-- BEGIN EXTRACTED MATERIAL --

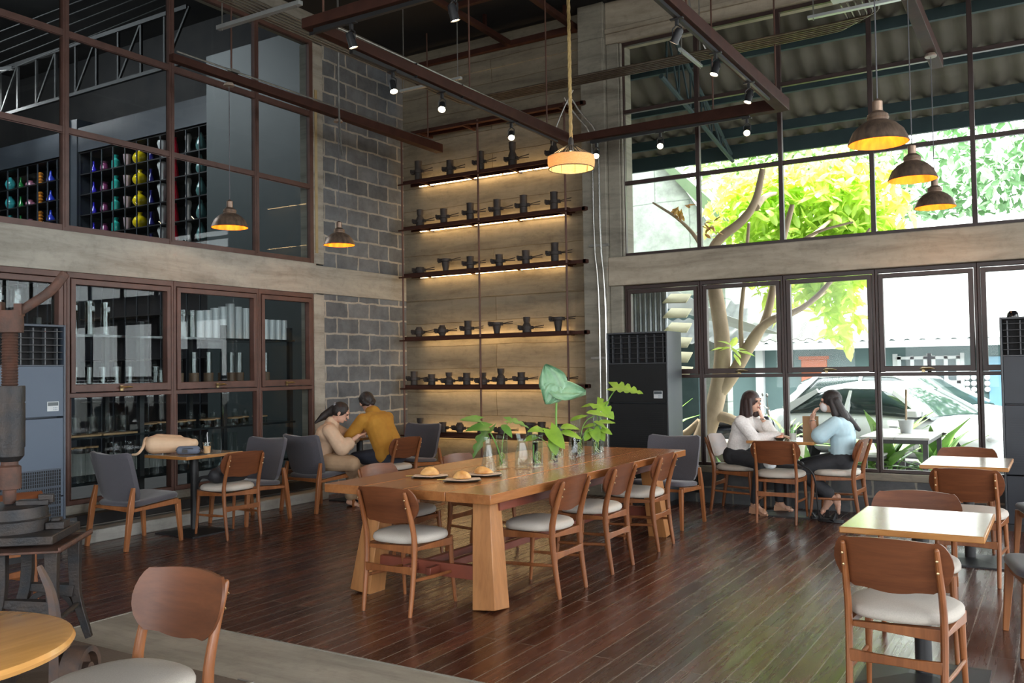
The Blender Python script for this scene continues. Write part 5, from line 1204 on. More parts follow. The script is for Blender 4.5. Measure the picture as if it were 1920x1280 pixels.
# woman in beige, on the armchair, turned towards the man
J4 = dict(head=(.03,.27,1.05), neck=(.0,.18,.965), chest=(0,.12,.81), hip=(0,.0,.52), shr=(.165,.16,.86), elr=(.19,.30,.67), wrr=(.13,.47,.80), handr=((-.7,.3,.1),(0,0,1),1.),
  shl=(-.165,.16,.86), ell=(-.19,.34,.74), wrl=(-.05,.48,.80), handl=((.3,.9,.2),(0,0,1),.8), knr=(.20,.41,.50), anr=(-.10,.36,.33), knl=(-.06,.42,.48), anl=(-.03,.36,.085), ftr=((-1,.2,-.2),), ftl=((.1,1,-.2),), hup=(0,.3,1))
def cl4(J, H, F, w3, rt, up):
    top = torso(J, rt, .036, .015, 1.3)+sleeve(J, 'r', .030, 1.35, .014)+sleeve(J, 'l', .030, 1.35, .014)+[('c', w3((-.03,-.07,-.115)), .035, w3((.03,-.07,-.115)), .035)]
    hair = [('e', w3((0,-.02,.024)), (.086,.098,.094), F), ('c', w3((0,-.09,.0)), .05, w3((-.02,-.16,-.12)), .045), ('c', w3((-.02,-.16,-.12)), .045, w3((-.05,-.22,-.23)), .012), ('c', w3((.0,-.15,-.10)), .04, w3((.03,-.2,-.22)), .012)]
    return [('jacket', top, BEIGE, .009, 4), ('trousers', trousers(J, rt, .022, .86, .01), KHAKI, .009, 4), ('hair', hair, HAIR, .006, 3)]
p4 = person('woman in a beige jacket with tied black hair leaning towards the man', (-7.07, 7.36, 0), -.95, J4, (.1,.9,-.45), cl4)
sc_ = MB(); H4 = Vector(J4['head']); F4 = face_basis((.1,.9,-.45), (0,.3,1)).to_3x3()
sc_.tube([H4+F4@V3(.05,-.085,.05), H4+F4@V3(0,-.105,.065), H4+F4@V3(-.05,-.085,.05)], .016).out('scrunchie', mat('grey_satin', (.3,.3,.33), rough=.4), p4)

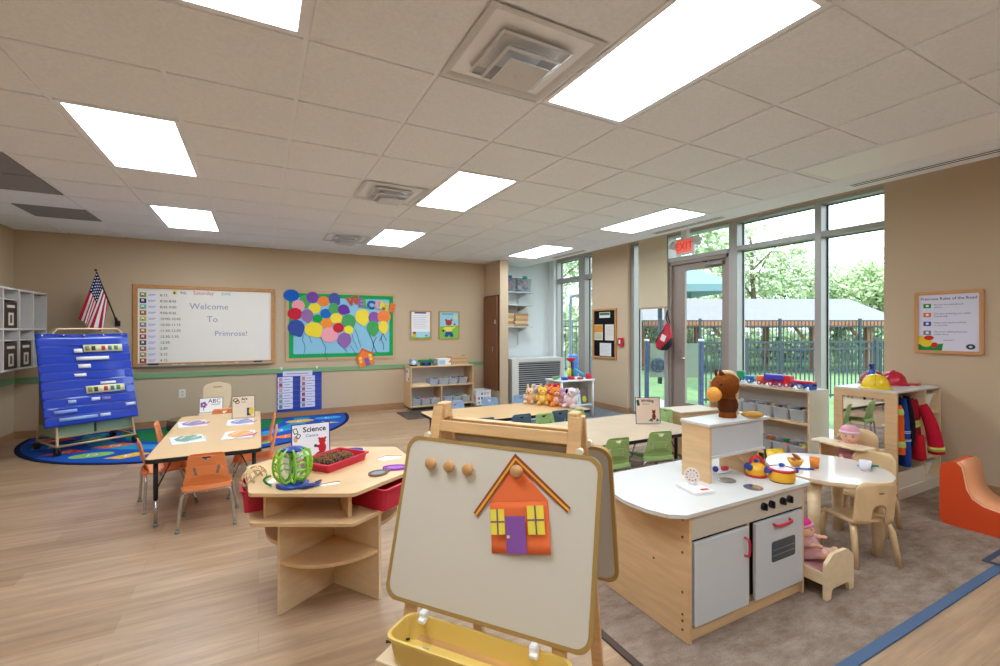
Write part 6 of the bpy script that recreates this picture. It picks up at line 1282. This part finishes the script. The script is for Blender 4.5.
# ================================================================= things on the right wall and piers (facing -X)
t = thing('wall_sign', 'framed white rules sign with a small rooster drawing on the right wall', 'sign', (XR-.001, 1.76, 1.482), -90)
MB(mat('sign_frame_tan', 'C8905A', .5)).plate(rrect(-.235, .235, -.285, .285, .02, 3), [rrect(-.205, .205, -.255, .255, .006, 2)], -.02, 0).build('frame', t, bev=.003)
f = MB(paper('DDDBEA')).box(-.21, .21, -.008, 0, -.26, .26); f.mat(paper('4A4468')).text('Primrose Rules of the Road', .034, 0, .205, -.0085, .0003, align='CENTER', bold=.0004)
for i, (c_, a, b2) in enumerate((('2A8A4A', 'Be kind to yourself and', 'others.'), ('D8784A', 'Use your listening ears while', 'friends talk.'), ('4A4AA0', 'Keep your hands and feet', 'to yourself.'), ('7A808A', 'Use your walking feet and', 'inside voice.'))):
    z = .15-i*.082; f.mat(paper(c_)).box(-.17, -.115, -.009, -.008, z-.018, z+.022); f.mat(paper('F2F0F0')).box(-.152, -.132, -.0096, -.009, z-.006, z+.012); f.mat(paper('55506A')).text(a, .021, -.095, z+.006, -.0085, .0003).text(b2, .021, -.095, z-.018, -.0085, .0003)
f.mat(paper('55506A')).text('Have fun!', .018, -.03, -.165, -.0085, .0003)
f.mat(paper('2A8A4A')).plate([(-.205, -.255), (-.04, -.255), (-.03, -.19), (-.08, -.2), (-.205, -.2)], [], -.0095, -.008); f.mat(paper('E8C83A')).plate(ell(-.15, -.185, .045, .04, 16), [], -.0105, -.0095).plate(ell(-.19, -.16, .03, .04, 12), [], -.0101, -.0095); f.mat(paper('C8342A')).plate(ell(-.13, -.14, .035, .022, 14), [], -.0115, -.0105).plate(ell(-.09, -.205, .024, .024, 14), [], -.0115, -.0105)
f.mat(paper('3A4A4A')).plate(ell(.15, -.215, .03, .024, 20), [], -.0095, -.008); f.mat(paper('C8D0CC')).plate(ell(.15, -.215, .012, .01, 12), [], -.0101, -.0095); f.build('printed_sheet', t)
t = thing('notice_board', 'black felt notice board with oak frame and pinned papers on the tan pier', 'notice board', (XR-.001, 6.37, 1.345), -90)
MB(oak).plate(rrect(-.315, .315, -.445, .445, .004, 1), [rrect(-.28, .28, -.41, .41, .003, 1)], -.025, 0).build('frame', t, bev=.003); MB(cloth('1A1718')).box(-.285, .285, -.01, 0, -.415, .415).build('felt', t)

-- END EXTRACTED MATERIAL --

**BRIEF**:
Repeat the entries exactly. Pictures are excluded from the copy.

**THE REPLY**:
The Blender Python script for this scene continues. Write part 5, from line 1204 on. More parts follow. The script is for Blender 4.5. Measure the picture as if it were 1920x1280 pixels.
# woman in beige, on the armchair, turned towards the man
J4 = dict(head=(.03,.27,1.05), neck=(.0,.18,.965), chest=(0,.12,.81), hip=(0,.0,.52), shr=(.165,.16,.86), elr=(.19,.30,.67), wrr=(.13,.47,.80), handr=((-.7,.3,.1),(0,0,1),1.),
  shl=(-.165,.16,.86), ell=(-.19,.34,.74), wrl=(-.05,.48,.80), handl=((.3,.9,.2),(0,0,1),.8), knr=(.20,.41,.50), anr=(-.10,.36,.33), knl=(-.06,.42,.48), anl=(-.03,.36,.085), ftr=((-1,.2,-.2),), ftl=((.1,1,-.2),), hup=(0,.3,1))
def cl4(J, H, F, w3, rt, up):
    top = torso(J, rt, .036, .015, 1.3)+sleeve(J, 'r', .030, 1.35, .014)+sleeve(J, 'l', .030, 1.35, .014)+[('c', w3((-.03,-.07,-.115)), .035, w3((.03,-.07,-.115)), .035)]
    hair = [('e', w3((0,-.02,.024)), (.086,.098,.094), F), ('c', w3((0,-.09,.0)), .05, w3((-.02,-.16,-.12)), .045), ('c', w3((-.02,-.16,-.12)), .045, w3((-.05,-.22,-.23)), .012), ('c', w3((.0,-.15,-.10)), .04, w3((.03,-.2,-.22)), .012)]
    return [('jacket', top, BEIGE, .009, 4), ('trousers', trousers(J, rt, .022, .86, .01), KHAKI, .009, 4), ('hair', hair, HAIR, .006, 3)]
p4 = person('woman in a beige jacket with tied black hair leaning towards the man', (-7.07, 7.36, 0), -.95, J4, (.1,.9,-.45), cl4)
sc_ = MB(); H4 = Vector(J4['head']); F4 = face_basis((.1,.9,-.45), (0,.3,1)).to_3x3()
sc_.tube([H4+F4@V3(.05,-.085,.05), H4+F4@V3(0,-.105,.065), H4+F4@V3(-.05,-.085,.05)], .016).out('scrunchie', mat('grey_satin', (.3,.3,.33), rough=.4), p4)

Write part 6 of the bpy script that recreates this picture. It picks up at line 1282. This part finishes the script. The script is for Blender 4.5.
# ================================================================= things on the right wall and piers (facing -X)
t = thing('wall_sign', 'framed white rules sign with a small rooster drawing on the right wall', 'sign', (XR-.001, 1.76, 1.482), -90)
MB(mat('sign_frame_tan', 'C8905A', .5)).plate(rrect(-.235, .235, -.285, .285, .02, 3), [rrect(-.205, .205, -.255, .255, .006, 2)], -.02, 0).build('frame', t, bev=.003)
f = MB(paper('DDDBEA')).box(-.21, .21, -.008, 0, -.26, .26); f.mat(paper('4A4468')).text('Primrose Rules of the Road', .034, 0, .205, -.0085, .0003, align='CENTER', bold=.0004)
for i, (c_, a, b2) in enumerate((('2A8A4A', 'Be kind to yourself and', 'others.'), ('D8784A', 'Use your listening ears while', 'friends talk.'), ('4A4AA0', 'Keep your hands and feet', 'to yourself.'), ('7A808A', 'Use your walking feet and', 'inside voice.'))):
    z = .15-i*.082; f.mat(paper(c_)).box(-.17, -.115, -.009, -.008, z-.018, z+.022); f.mat(paper('F2F0F0')).box(-.152, -.132, -.0096, -.009, z-.006, z+.012); f.mat(paper('55506A')).text(a, .021, -.095, z+.006, -.0085, .0003).text(b2, .021, -.095, z-.018, -.0085, .0003)
f.mat(paper('55506A')).text('Have fun!', .018, -.03, -.165, -.0085, .0003)
f.mat(paper('2A8A4A')).plate([(-.205, -.255), (-.04, -.255), (-.03, -.19), (-.08, -.2), (-.205, -.2)], [], -.0095, -.008); f.mat(paper('E8C83A')).plate(ell(-.15, -.185, .045, .04, 16), [], -.0105, -.0095).plate(ell(-.19, -.16, .03, .04, 12), [], -.0101, -.0095); f.mat(paper('C8342A')).plate(ell(-.13, -.14, .035, .022, 14), [], -.0115, -.0105).plate(ell(-.09, -.205, .024, .024, 14), [], -.0115, -.0105)
f.mat(paper('3A4A4A')).plate(ell(.15, -.215, .03, .024, 20), [], -.0095, -.008); f.mat(paper('C8D0CC')).plate(ell(.15, -.215, .012, .01, 12), [], -.0101, -.0095); f.build('printed_sheet', t)
t = thing('notice_board', 'black felt notice board with oak frame and pinned papers on the tan pier', 'notice board', (XR-.001, 6.37, 1.345), -90)
MB(oak).plate(rrect(-.315, .315, -.445, .445, .004, 1), [rrect(-.28, .28, -.41, .41, .003, 1)], -.025, 0).build('frame', t, bev=.003); MB(cloth('1A1718')).box(-.285, .285, -.01, 0, -.415, .415).build('felt', t)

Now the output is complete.